GRECCIO: LA REGIONE SOSTIENE IL TURISMO RELIGIOSO


La Regione crede e sostiene il progetto della Valle del primo presepe con grande entusiasmo. Un progetto importante per valorizzare uno dei luoghi d'Italia più carichi di storia, spiritualità e bellezza. Far tornare chi cerca il turismo religioso e non solo significa aiutare queste comunità a sentirsi più forti e a non abbandonare quelle terre 
30/10/2017 - Un progetto importante per valorizzare uno dei luoghi d'Italia più carichi di storia, spiritualità e bellezza come il Santuario di Greccio. La Regione Lazio crede e sostiene il progetto della Valle del primo presepe con grande entusiasmo. In primo luogo perché questa iniziativa da continuità al percorso già intrapreso con il Giubileo per la valorizzazione e la promozione di itinerari storico-religiosi del Lazio, tra i quali la via Francigena di San Francesco da Rieti a Roma. 

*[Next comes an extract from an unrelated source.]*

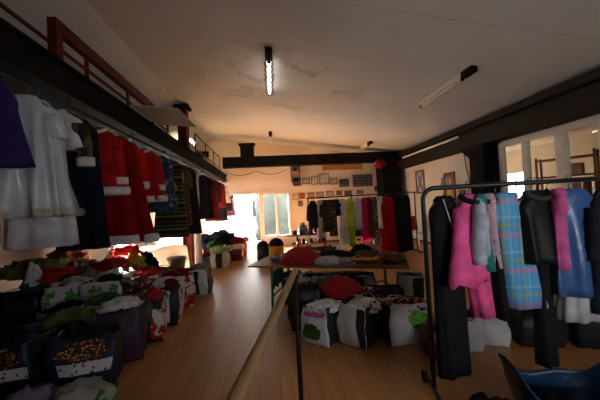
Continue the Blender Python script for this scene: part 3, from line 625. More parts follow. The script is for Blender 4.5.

La ricostruzione è in primo luogo materiale, delle case, delle scuole. Ma è anche, e soprattutto economica, sociale, culturale, costruzione di prospettive di vita. Non c'è dubbio che la promozione del territorio, valorizzando in questo caso una spiritualità e una storia fortissime, è parte di questo progetto. 

“Far tornare chi cerca il turismo religioso e non solo significa aiutare queste comunità a sentirsi più forti e a non abbandonare quelle terre, rimanere lì –parole del presidente, Nicola Zingaretti, che ha aggiunto: non esiste al mondo un concentrato simile a quello dei percorsi religiosi che la Regione Lazio ospita”.